Florida law generally favors arbitration as a matter of public policy. Although traditional arbitration administered by the American Arbitration Association (AAA) is not always less expensive or time-consuming than litigation, given its flexibility and the use of a knowledgeable trier of fact, arbitration can be well-suited to resolve construction disputes.

Sureties are playing a more prominent role in construction projects as governmental agencies and an increasing number of private project owners are requiring general contractors to obtain surety bonds before they commence work on construction projects.

Can a surety compel construction parties to arbitrate a construction dispute? In Florida, a surety may move to compel arbitration in accordance with an arbitration clause found within the terms of a contractor/subcontractor’s construction contract when the surety bond incorporates the construction contract containing the arbitration clause and the surety binds itself to participate and be bound by the arbitration.

Case in point is Henderson Inv. v. International Fidelity Ins., 575 So. 2d 770 (Fla. 5th DCA 1991). In Henderson, a Florida appellate court affirmed a trial court’s order granting a surety’s motion to compel arbitration based on an arbitration provision in a bonded contract. Henderson Investment Corporation (the property owner) executed a contract with Hinds and Underwood Inc. (the contractor) for the construction of a Goodyear Service Center in Ocala. Under the contract, the owner and the contractor each agreed to bind himself, his partners, successors, assigns and legal representatives to the other party in respect to all covenants, agreements and obligations contained in the contract. The contract also contained an arbitration provision.

After the contract was executed, International Fidelity Insurance Company (the surety) furnished a performance bond in favor of the owner to secure the contractor’s performance under the contract. The performance bond expressly referenced the construction contract making the construction contract “part” of the performance bond agreement.

Thereafter, the owner filed a complaint against the surety alleging that the contractor breached the general contract by constructing a defective roof, installing defective plumbing, and installing a defective air conditioning system. The surety then filed a motion to compel arbitration and stay further proceedings in the lawsuit. The motion was granted by the trial court.

On appeal, the owner argued that the surety could not rely on the arbitration clause in the construction contract because the surety was not an intended third party beneficiary as between the owner and the contractor.

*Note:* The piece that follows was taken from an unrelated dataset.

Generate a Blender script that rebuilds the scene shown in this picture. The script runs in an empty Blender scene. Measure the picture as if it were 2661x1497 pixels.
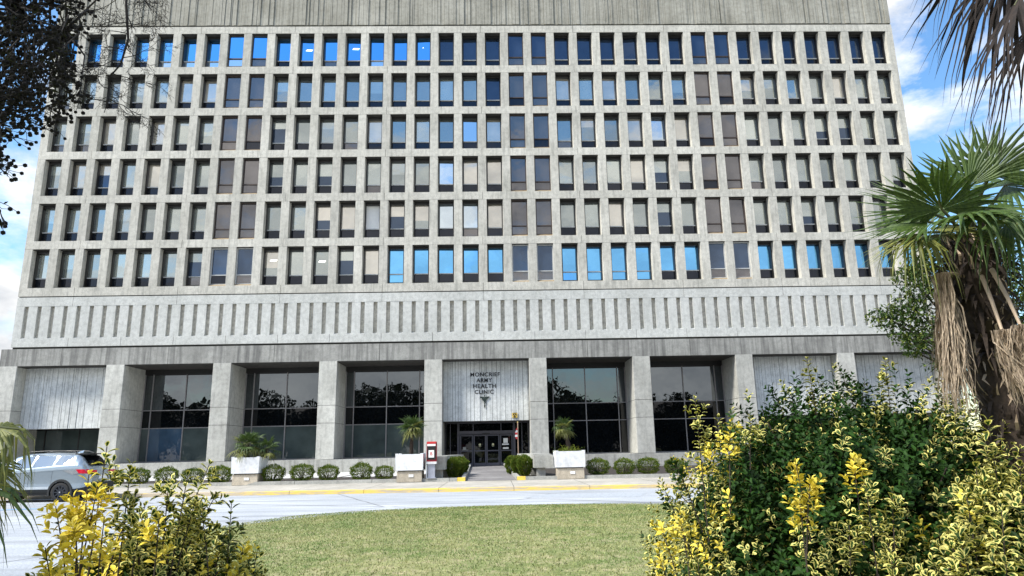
import bpy, math, random
import numpy as np
from mathutils import Vector
random.seed(7); rng = np.random.default_rng(7)
S = bpy.context.scene
COL = S.collection
R = math.radians

# ------------------------------------------------------------------ helpers
def link(o, parent=None):
    COL.objects.link(o)
    if parent is not None: o.parent = parent
    return o
def tag(o, label=None, cat=None, group=None, kind=None):
    if label: o['label'] = label
    if cat: o['category'] = cat
    if group: o['group'] = group
    if kind: o['kind'] = kind
    return o
def empty(name, loc, label, cat, group=None, rz=0):
    o = bpy.data.objects.new(name, None); o.empty_display_size = .2
    o.location = loc; o.rotation_euler = (0, 0, rz); link(o)
    return tag(o, label, cat, group)
class MB:
    def __init__(s): s.v = []; s.f = []; s.m = []
    def add(s, vs, fs, mi=0):
        b = len(s.v); s.v += [tuple(p) for p in vs]
        s.f += [tuple(b + i for i in f) for f in fs]; s.m += [mi] * len(fs); return s
    def box(s, x0, x1, y0, y1, z0, z1, mi=0):
        return s.add([(x0,y0,z0),(x1,y0,z0),(x1,y1,z0),(x0,y1,z0),(x0,y0,z1),(x1,y0,z1),(x1,y1,z1),(x0,y1,z1)],
                     [(0,3,2,1),(4,5,6,7),(0,1,5,4),(1,2,6,5),(2,3,7,6),(3,0,4,7)], mi)
    def quad(s, a, b, c, d, mi=0): return s.add([a,b,c,d], [(0,1,2,3)], mi)
    def prism(s, poly, z0, z1, mi=0):
        n = len(poly)
        return s.add([(x,y,z0) for x,y in poly] + [(x,y,z1) for x,y in poly],
                     [tuple(range(n))[::-1], tuple(range(n, 2*n))] + [(i,(i+1)%n,(i+1)%n+n,i+n) for i in range(n)], mi)
    def tube(s, pts, rad, n=6, mi=0, cap=True):
        pts = [Vector(p) for p in pts]
        if not hasattr(rad, '__len__'): rad = [rad] * len(pts)
        vs = []; fs = []
        up = Vector((0.31,0.17,0.93))
        for i, p in enumerate(pts):
            d = (pts[min(i+1,len(pts)-1)] - pts[max(i-1,0)])
            if d.length < 1e-9: d = Vector((0,0,1))
            d.normalize(); a = d.cross(up)
            if a.length < .05: a = d.cross(Vector((1,0,0)))
            a.normalize(); b = d.cross(a)
            for k in range(n):
                t = 2*math.pi*k/n; vs.append(p + (a*math.cos(t) + b*math.sin(t))*rad[i])
        for i in range(len(pts)-1):
            for k in range(n):
                k2 = (k+1) % n; fs.append((i*n+k, i*n+k2, (i+1)*n+k2, (i+1)*n+k))
        if cap: fs += [tuple(range(n))[::-1], tuple(range((len(pts)-1)*n, len(pts)*n))]
        return s.add(vs, fs, mi)
    def cyl(s, c, axis, r, h, n=24, mi=0, r2=None):
        c = Vector(c); ax = Vector(axis).normalized()
        return s.tube([c, c + ax*h], [r, r if r2 is None else r2], n, mi)
    def build(s, name, mats, parent=None, smooth=False, uv=None):
        me = bpy.data.meshes.new(name); me.from_pydata(s.v, [], s.f)
        for m in (mats if isinstance(mats, (list, tuple)) else [mats]): me.materials.append(m)
        me.polygons.foreach_set('material_index', s.m)
        if smooth: me.polygons.foreach_set('use_smooth', [True]*len(s.f))
        me.update(); return link(bpy.data.objects.new(name, me), parent)

# ------------------------------------------------------------------ materials
class NT:
    def __init__(s, name):
        s.m = bpy.data.materials.new(name); s.m.use_nodes = True; s.t = s.m.node_tree; s.t.nodes.clear()
        s.out = s.n('ShaderNodeOutputMaterial')
    def n(s, typ, ins=None, **kw):
        o = s.t.nodes.new(typ)
        for k, v in kw.items(): setattr(o, k, v)
        for k, v in (ins or {}).items():
            if hasattr(v, 'is_linked') or isinstance(v, bpy.types.NodeSocket): s.t.links.new(v, o.inputs[k])
            else: o.inputs[k].default_value = v
        return o
    def coord(s, scale=(1,1,1), kind='Object'):
        tc = s.n('ShaderNodeTexCoord')
        return s.n('ShaderNodeMapping', {'Vector': tc.outputs[kind], 'Scale': scale}).outputs[0]
    def noise(s, vec, scale, detail=4, rough=.55):
        return s.n('ShaderNodeTexNoise', {'Vector': vec, 'Scale': scale, 'Detail': detail, 'Roughness': rough}).outputs[0]
    def ramp(s, fac, stops):
        r = s.n('ShaderNodeValToRGB', {'Fac': fac}); e = r.color_ramp.elements
        while len(e) < len(stops): e.new(.5)
        for i, (p, c) in enumerate(stops):
            e[i].position = p; e[i].color = (*c, 1) if hasattr(c, '__len__') else (c, c, c, 1)
        return r.outputs[0]
    def mix(s, fac, a, b, mode='MIX'):
        o = s.n('ShaderNodeMix', data_type='RGBA', blend_type=mode)
        for i, v in ((0, fac), (6, a), (7, b)):
            if isinstance(v, bpy.types.NodeSocket): s.t.links.new(v, o.inputs[i])
            else: o.inputs[i].default_value = (*v, 1) if hasattr(v, '__len__') else v
        return o.outputs[2]
    def math(s, op, a, b=0., c=0.):
        o = s.n('ShaderNodeMath', operation=op)
        for i, v in enumerate((a, b, c)):
            if isinstance(v, bpy.types.NodeSocket): s.t.links.new(v, o.inputs[i])
            else: o.inputs[i].default_value = v
        return o.outputs[0]
    def bsdf(s, color, rough=.7, bump=None, bs=.3, bd=.02, **ins):
        d = {'Base Color': color if isinstance(color, bpy.types.NodeSocket) else (*color, 1), 'Roughness': rough}
        if bump is not None: d['Normal'] = s.n('ShaderNodeBump', {'Height': bump, 'Strength': bs, 'Distance': bd}).outputs[0]
        d.update(ins); p = s.n('ShaderNodeBsdfPrincipled', d)
        s.t.links.new(p.outputs[0], s.out.inputs[0]); return p

def concrete(name, dark, light, streak=.5, streak_col=(.12,.12,.11), sz=(2.6,2.6,.22), speck=.5, amount=(.5,.72)):
    t = NT(name); c = t.coord()
    big = t.noise(c, .35, 5, .6); col = t.mix(t.ramp(big, [(.35,0.),(.65,1.)]), dark, light)
    mid = t.noise(c, 3.5, 6, .65); col = t.mix(.55, col, t.ramp(mid, [(.3,.55),(.55,1.),(.75,1.15)]), 'MULTIPLY')
    sc = t.coord(sz); st = t.noise(sc, 1.6, 6, .62)
    col = t.mix(t.math('MULTIPLY', t.ramp(st, [(amount[0],0.),(amount[1],1.)]), streak), col, streak_col)
    oi = t.n('ShaderNodeObjectInfo'); col = t.mix(1., col, t.ramp(oi.outputs['Random'], [(0.,.90),(1.,1.08)]), 'MULTIPLY')
    fine = t.noise(c, 38, 3, .7); col = t.mix(speck, col, t.ramp(fine, [(.34,.45),(.5,1.),(.68,1.25)]), 'MULTIPLY')
    t.bsdf(col, .9, fine, .35, .01); return t.m
def plain(name, color, rough=.5, var=.12, scale=6., **ins):
    t = NT(name); c = t.coord()
    k = t.noise(c, scale, 4, .6); col = t.mix(1., color, t.ramp(k, [(.3,1-var),(.7,1+var)]), 'MULTIPLY')
    t.bsdf(col, rough, k, .08, .01, **ins); return t.m
def pane(name, diff, gloss, tint=(1,1,1), var=.25, rough=.015, emit=None):
    t = NT(name); c = t.coord(); k = t.noise(c, .9, 3, .5)
    col = t.mix(1., diff, t.ramp(k, [(.3,1-var),(.7,1+var)]), 'MULTIPLY')
    wob = t.n('ShaderNodeBump', {'Height': t.noise(c, .8, 2, .5), 'Strength': .25, 'Distance': .02}).outputs[0]
    d = t.n('ShaderNodeBsdfDiffuse', {'Color': col})
    g = t.n('ShaderNodeBsdfGlossy', {'Color': (*tint, 1), 'Roughness': rough, 'Normal': wob})
    m = t.n('ShaderNodeMixShader', {0: gloss, 1: d.outputs[0], 2: g.outputs[0]})
    t.t.links.new(m.outputs[0], t.out.inputs[0]); return t.m
def leafmat(name, green, margin, yellow, rough=.38):
    t = NT(name); a = t.n('ShaderNodeAttribute', attribute_name='kind'); uv = t.n('ShaderNodeUVMap', uv_map='UVMap')
    sx = t.n('ShaderNodeSeparateXYZ', {0: uv.outputs[0]}); ac = t.n('ShaderNodeSeparateColor', {0: a.outputs[0]})
    e = t.math('ABSOLUTE', t.math('SUBTRACT', t.math('MULTIPLY', sx.outputs[0], 2.), 1.))
    e2 = t.math('MAXIMUM', e, t.math('MULTIPLY', sx.outputs[1], .84))
    n = t.noise(t.coord(), 60, 3, .6)
    e3 = t.math('ADD', e2, t.math('MULTIPLY', t.math('SUBTRACT', n, .5), .7))
    m = t.math('MULTIPLY', t.ramp(e3, [(.54,0.),(.66,1.)]), ac.outputs[0])
    g = t.mix(t.math('MULTIPLY', n, .8), green, tuple(min(1, x*1.9) for x in green))
    rib = t.ramp(e, [(.02,1.5),(.1,1.)]); g = t.mix(1., g, rib, 'MULTIPLY')
    col = t.mix(m, g, margin); col = t.mix(ac.outputs[1], col, yellow)
    col = t.mix(1., col, t.ramp(ac.outputs[2], [(0.,.5),(1.,1.4)]), 'MULTIPLY')
    p = t.bsdf(col, rough); p.inputs['Specular IOR Level'].default_value = .16
    tr = t.n('ShaderNodeBsdfTranslucent', {'Color': t.mix(1., col, (.9,1.,.5), 'MULTIPLY')})
    mx = t.n('ShaderNodeMixShader', {0: .13, 1: p.outputs[0], 2: tr.outputs[0]})
    t.t.links.new(mx.outputs[0], t.out.inputs[0]); return t.m
def ribmat(name, c1, c2, rough=.55, scale=(40,40,3)):
    t = NT(name); n = t.noise(t.coord(scale), 2., 4, .6)
    col = t.mix(t.ramp(n, [(.3,0.),(.7,1.)]), c1, c2)
    p = t.bsdf(col, rough); tr = t.n('ShaderNodeBsdfTranslucent', {'Color': col})
    mx = t.n('ShaderNodeMixShader', {0: .18, 1: p.outputs[0], 2: tr.outputs[0]})
    t.t.links.new(mx.outputs[0], t.out.inputs[0]); return t.m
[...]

The appellate court rejected the owner’s arguments and affirmed the order granting the surety’s motion to compel arbitration. The appellate court reasoned that the performance bind incorporated the construction contract, including the arbitration provision.

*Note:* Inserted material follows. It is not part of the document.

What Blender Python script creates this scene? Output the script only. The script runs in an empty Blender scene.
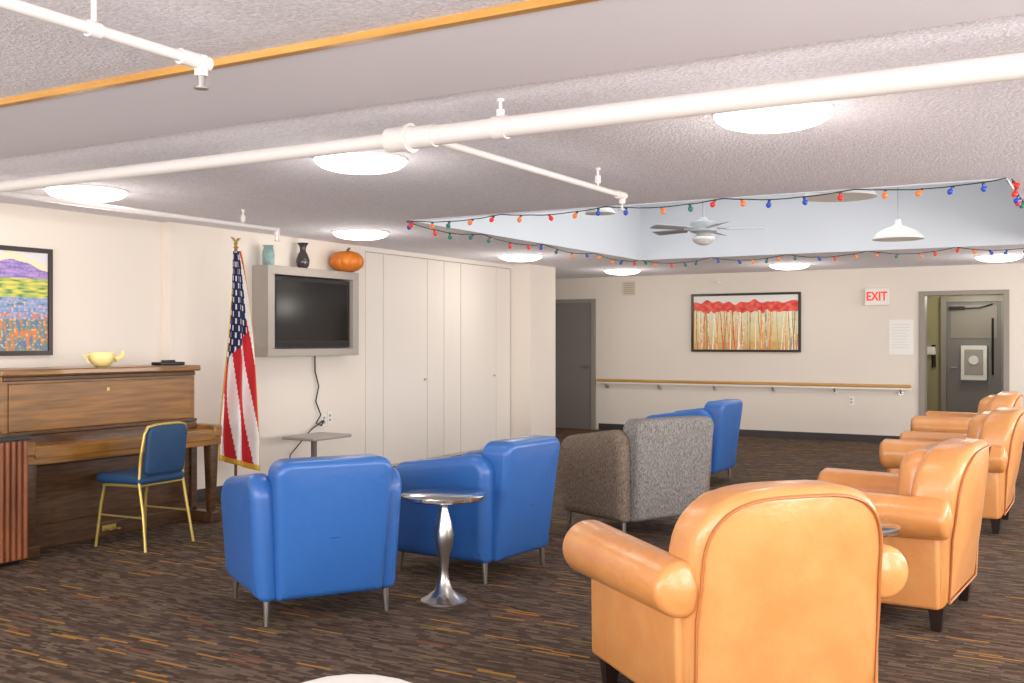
import bpy, math, random
from mathutils import Vector, Matrix
random.seed(7)
S = bpy.context.scene
pi = math.pi

def lin(c):
    return tuple(((v/255)/12.92 if v/255 <= .04045 else ((v/255+.055)/1.055)**2.4) for v in c)

# ---------------------------------------------------------------- materials
def mat(name, rgb, rough=.6, metal=0., bump=None, var=None, emis=0., emis_rgb=None, coat=0., spec=.5, stretch=(1,1,1)):
    m = bpy.data.materials.new(name); m.use_nodes = True
    nt = m.node_tree; N = nt.nodes; L = nt.links
    b = N['Principled BSDF']
    c = lin(rgb)
    b.inputs['Base Color'].default_value = (*c, 1)
    b.inputs['Roughness'].default_value = rough
    b.inputs['Metallic'].default_value = metal
    b.inputs['Specular IOR Level'].default_value = spec
    b.inputs['Coat Weight'].default_value = coat
    if emis:
        b.inputs['Emission Color'].default_value = (*lin(emis_rgb or rgb), 1)
        b.inputs['Emission Strength'].default_value = emis
    tc = N.new('ShaderNodeTexCoord'); mp = N.new('ShaderNodeMapping')
    mp.inputs['Scale'].default_value = stretch
    L.new(tc.outputs['Object'], mp.inputs['Vector'])
    if var:
        sc, rgb2 = var[0], var[1]
        n = N.new('ShaderNodeTexNoise'); n.inputs['Scale'].default_value = sc; n.inputs['Detail'].default_value = 5
        L.new(mp.outputs['Vector'], n.inputs['Vector'])
        r = N.new('ShaderNodeValToRGB')
        r.color_ramp.elements[0].position = .35; r.color_ramp.elements[1].position = .65
        r.color_ramp.elements[0].color = (*c, 1); r.color_ramp.elements[1].color = (*lin(rgb2), 1)
        L.new(n.outputs['Fac'], r.inputs['Fac']); L.new(r.outputs['Color'], b.inputs['Base Color'])
    if bump:
        n = N.new('ShaderNodeTexNoise'); n.inputs['Scale'].default_value = bump[0]; n.inputs['Detail'].default_value = 4
        L.new(mp.outputs['Vector'], n.inputs['Vector'])
        bp = N.new('ShaderNodeBump'); bp.inputs['Strength'].default_value = bump[1]; bp.inputs['Distance'].default_value = bump[2] if len(bump) > 2 else .01
        L.new(n.outputs['Fac'], bp.inputs['Height']); L.new(bp.outputs['Normal'], b.inputs['Normal'])
    return m

def attr_mat(name, rough=.5):
    m = bpy.data.materials.new(name); m.use_nodes = True
    N = m.node_tree.nodes; L = m.node_tree.links
    a = N.new('ShaderNodeAttribute'); a.attribute_name = 'Col'
    L.new(a.outputs['Color'], N['Principled BSDF'].inputs['Base Color'])
    N['Principled BSDF'].inputs['Roughness'].default_value = rough
    return m

def carpet_mat():
    m = bpy.data.materials.new('carpet'); m.use_nodes = True
    N = m.node_tree.nodes; L = m.node_tree.links; b = N['Principled BSDF']
    b.inputs['Roughness'].default_value = .95; b.inputs['Specular IOR Level'].default_value = .15
    tc = N.new('ShaderNodeTexCoord'); sp = N.new('ShaderNodeSeparateXYZ'); L.new(tc.outputs['Object'], sp.inputs[0])
    def M(op, a, bb=None):
        n = N.new('ShaderNodeMath'); n.operation = op
        for i, v in enumerate((a, bb)):
            if v is None: continue
            if isinstance(v, (int, float)): n.inputs[i].default_value = v
            else: L.new(v, n.inputs[i])
        return n.outputs[0]
    def layer(rowh, length, seed):
        row = M('FLOOR', M('DIVIDE', sp.outputs['Y'], rowh))
        w = N.new('ShaderNodeTexWhiteNoise'); w.noise_dimensions = '1D'; L.new(M('ADD', row, seed), w.inputs['W'])
        cell = M('FLOOR', M('ADD', M('DIVIDE', sp.outputs['X'], length), M('MULTIPLY', w.outputs['Value'], 17.3)))
        cb = N.new('ShaderNodeCombineXYZ'); L.new(cell, cb.inputs[0]); L.new(row, cb.inputs[1]); cb.inputs[2].default_value = seed
        w2 = N.new('ShaderNodeTexWhiteNoise'); w2.noise_dimensions = '3D'; L.new(cb.outputs[0], w2.inputs['Vector'])
        return w2.outputs['Value']
    base = layer(.016, .075, 3.5)
    dash = layer(.015, .19, 11.5)
    r1 = N.new('ShaderNodeValToRGB'); r1.color_ramp.interpolation = 'LINEAR'
    e = r1.color_ramp.elements
    e[0].position = 0; e[0].color = (*lin((66, 53, 44)), 1)
    e[1].position = 1; e[1].color = (*lin((114, 97, 82)), 1)
    x = e.new(.5); x.color = (*lin((85, 69, 58)), 1)
    L.new(base, r1.inputs['Fac'])
    r2 = N.new('ShaderNodeValToRGB'); r2.color_ramp.interpolation = 'CONSTANT'
    e = r2.color_ramp.elements
    e[0].position = 0; e[0].color = (*lin((166, 120, 50)), 1)
    e[1].position = .018; e[1].color = (*lin((134, 72, 50)), 1)
    x = e.new(.026); x.color = (*lin((124, 108, 60)), 1)
    L.new(dash, r2.inputs['Fac'])
    mask = M('LESS_THAN', dash, .036)
    mx = N.new('ShaderNodeMix'); mx.data_type = 'RGBA'
    L.new(mask, mx.inputs['Factor']); L.new(r1.outputs['Color'], mx.inputs['A']); L.new(r2.outputs['Color'], mx.inputs['B'])
    L.new(mx.outputs['Result'], b.inputs['Base Color'])
    n = N.new('ShaderNodeTexNoise'); n.inputs['Scale'].default_value = 250; L.new(tc.outputs['Object'], n.inputs['Vector'])
    bp = N.new('ShaderNodeBump'); bp.inputs['Strength'].default_value = .5; bp.inputs['Distance'].default_value = .004
    L.new(n.outputs['Fac'], bp.inputs['Height']); L.new(bp.outputs['Normal'], b.inputs['Normal'])
    return m

def weave_mat(name, a, c):
    m = mat(name, a, .9, bump=(150, .6, .004), var=(120, c), spec=.2, stretch=(1, 1, .45))
    return m

M_wall = mat('wall_paint', (232, 222, 211), .75, bump=(120, .08, .002))
M_wallback = mat('back_wall_paint', (226, 217, 206), .75, bump=(120, .08, .002))
M_closet = mat('closet_paint', (230, 222, 213), .5)
M_ceil = mat('popcorn_ceiling', (226, 223, 231), .9, bump=(75, .6, .015), var=(75, (248, 246, 252)))
M_soffit = mat('smooth_ceiling', (240, 238, 245), .8, bump=(14, .1, .01))
M_well = mat('lightwell_paint', (208, 212, 217), .8)
M_carpet = carpet_mat()
M_base = mat('baseboard_rubber', (62, 56, 56), .5)
M_oaktrim = mat('oak_trim', (206, 158, 84), .4, var=(20, (188, 136, 62)), stretch=(.1, 1, 1))
M_pipe = mat('painted_pipe', (226, 220, 216), .45)
M_steel = mat('brushed_steel', (200, 198, 195), .28, 1.)
M_chrome = mat('chrome', (215, 215, 215), .15, 1.)
M_dark = mat('dark_metal', (40, 38, 38), .4, .5)
M_blue = mat('blue_vinyl', (46, 98, 168), .38, bump=(18, .12, .02), coat=.1)
M_tan = mat('tan_leather', (211, 141, 80), .3, bump=(10, .22, .03), var=(5, (216, 152, 92)), coat=.08)
M_tanp = mat('tan_piping', (178, 110, 58), .4)
M_tweed = weave_mat('gray_tweed', (106, 102, 100), (154, 150, 146))
M_brown = weave_mat('brown_tweed', (100, 87, 77), (144, 128, 114))
M_ltgray = mat('light_gray_vinyl', (205, 200, 196), .5, bump=(20, .1, .01))
M_espresso = mat('espresso_wood', (42, 28, 24), .35)
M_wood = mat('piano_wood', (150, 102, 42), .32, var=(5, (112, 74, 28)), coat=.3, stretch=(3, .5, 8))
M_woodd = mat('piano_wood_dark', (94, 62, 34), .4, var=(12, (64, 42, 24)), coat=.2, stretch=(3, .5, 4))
M_ribs = mat('ribbed_wood', (146, 86, 52), .45, var=(10, (112, 62, 36)), stretch=(1, 1, .2))
M_black = mat('black_satin', (18, 18, 20), .3)
M_screen = mat('tv_glass', (10, 10, 12), .12, spec=.4)
M_taupe = mat('taupe_laminate', (166, 158, 150), .45)
M_tauped = mat('taupe_dark', (120, 112, 106), .5)
M_gold = mat('gold_paint', (196, 172, 96), .35, .6)
M_fringe = mat('gold_fringe', (222, 176, 60), .7)
M_red = mat('flag_red', (200, 32, 44), .7)
M_white = mat('flag_white', (240, 236, 234), .7)
M_navy = mat('flag_navy', (30, 34, 80), .7)
M_teal = mat('teal_upholstery', (22, 62, 100), .6, bump=(150, .2, .002))
M_pumpkin = mat('pumpkin', (220, 130, 40), .5, var=(12, (200, 108, 30)))
M_stem = mat('stem_green', (104, 92, 48), .7)
M_tealv = mat('teal_glaze', (150, 178, 172), .35, var=(14, (110, 140, 140)))
M_darkv = mat('dark_glaze', (62, 54, 58), .2)
M_cream = mat('cream_glaze', (240, 224, 150), .3)
M_graydoor = mat('gray_door_paint', (124, 120, 116), .5)
M_frame = mat('door_frame_paint', (146, 138, 128), .5)
M_whiteplastic = mat('white_plastic', (235, 232, 226), .4)
M_beige = mat('beige_metal', (214, 200, 176), .5)
M_exitr = mat('exit_red', (214, 60, 40), .5, emis=.6)
M_hall = mat('hall_paint', (158, 150, 112), .7)
M_lamp = mat('lamp_diffuser', (255, 250, 240), .4, emis=4, emis_rgb=(255, 246, 232))
M_fan = mat('fan_enamel', (170, 174, 178), .45)
M_glassw = mat('pendant_glass', (225, 224, 220), .4)
M_wire = mat('green_wire', (40, 60, 56), .6)
B_cols = [mat('bulb_red', (210, 50, 40), .3, emis=.3), mat('bulb_blue', (50, 80, 180), .3, emis=.2),
          mat('bulb_green', (50, 120, 110), .3, emis=.1), mat('bulb_orange', (220, 120, 60), .3, emis=.3)]
M_attr = attr_mat('painted_canvas')
M_winfr = mat('window_frame', (220, 218, 212), .5)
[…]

The Henderson Court distinguished another Florida appellate decision, Excavating Engineers, Inc. v. National Fire Ins. Co. of Hartford, 524 So. 2d 1112 (Fla. 4th DCA 1988), which held that a surety had no right to arbitrate because the surety was not intended to benefit from subcontract between subcontractor and contractor. The Henderson Court explained that it is not the third party beneficiary status which gives a surety the right to invoke an arbitration clause, but rather a surety’s status as the real party in interest/joint and several obligor, where it has expressly incorporated the terms of a construction contract containing an arbitration clause into a bond.

In Florida, a surety can compel arbitration pursuant to an arbitration clause contained in a construction contract that is incorporated by reference into a surety bond. Therefore, a surety should have full knowledge of the terms of construction contracts relating to its bonds. A surety seeking to ensure that a construction dispute is subject to arbitration can affirmatively address this by including arbitration language in the bond.